Dat beeld klopte ook met hoe Van Veen zichzelf beschreef. Waar hij twaalf maanden geleden nog een vat vol zenuwen was, voelt hij zich nu een andere darter. "Ik ben nu een hele andere speler dan ik twaalf maanden geleden was. Twaalf maanden geleden was ik zó nerveus voor die wedstrijd." Hij verwees daarmee terug naar vorig jaar, toen hij in de tweede ronde tegenover Ricardo Pietreczko stond en meteen 'een paar vieze finishes om je oren' kreeg. Dan sta je direct achter de feiten aan en wordt het een gevecht tegen jezelf.
Dit WK is dat anders. Niet alleen omdat Van Veen inmiddels een ander seizoen achter de rug heeft, maar ook omdat hij al een wedstrijd in de benen had. Dat helpt: het podium voelen en de hectiek van de zaal in je systeem laten zakken.
108 gemiddeld: heerlijk, maar ook verraderlijk
Wie 108 gemiddeld noteert op het WK, maakt indruk. Punt. Van Veen bleef er echter opvallend koel onder. "We zijn bij de laatste 32 nu. Dus als je nu al over een wereldtitel gaat spreken, dan ben je wel heel vroeg."

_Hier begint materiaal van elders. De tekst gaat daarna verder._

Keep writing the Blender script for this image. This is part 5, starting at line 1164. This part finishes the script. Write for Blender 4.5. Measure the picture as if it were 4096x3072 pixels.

Tegelijk durfde hij wél te zeggen wat zo'n gemiddelde betekent. "Als ik 108 gemiddeld blijf gooien, dan kom ik een heel eind." Maar hij temperde direct: hij gaat er niet van uit dat hij dat 'even' herhaalt. De kern zit 'm in het plan B: ook winnen als het minder gaat. "Dan moet je gewoon zorgen dat als je minder bent, dat je wel goed genoeg bent om die wedstrijden te winnen."
"Als je over een best of 13 sets 108 gemiddeld gooit… dan moeten er wel echt hele gekke dingen gebeuren dat je niet wint", concludeerde Van der Voort. "Als je kijkt hoeveel toppers er sneuvelen. En dat ze ook gewoon echt niet goed spelen… dan is dit natuurlijk wel heerlijk, als je dan zelf zó goed staat te spelen."
Favorietenrol? “Op ervaring niet. Maar qua niveau zou het kunnen.”
Omdat Gerwyn Price verrassend uitgeschakeld werd in de tweede ronde, schoof Van Veen automatisch op bij de favorieten voor de titel. Maar is dat terecht? Van der Voort vond van wel, zeker gezien de vorm van de concurrentie. "Humphries was ook echt heel goed. Littler is eigenlijk altijd goed. Maar daarachter kun je er nog niet eentje op noemen."
Van Veen zelf keek er heel anders naar. "Ik zit nu bij de laatste 32. Dat is het verste wat ik ooit ben gekomen. Ik weet überhaupt niet wat het is om na kerst terug te komen in Londen. Of om in de laatste 16, of een kwartfinale of een halve finale… laat staan een finale te spelen."
Vlottes keek intussen al naar het schema. "Het ligt open tot de kwartfinale", zei hij, waarna Van Veen droog reageerde: "Heel ongemakkelijk." Maar de boodschap was helder: met een mogelijk pad via Madars Razma en daarna Ricky Evans of Charlie Manby ligt er een kans. Van der Voort maakte meteen duidelijk dat dit haalbaar moet zijn. "Als je in deze vorm verkeert, dan hoor je de kwartfinale te halen."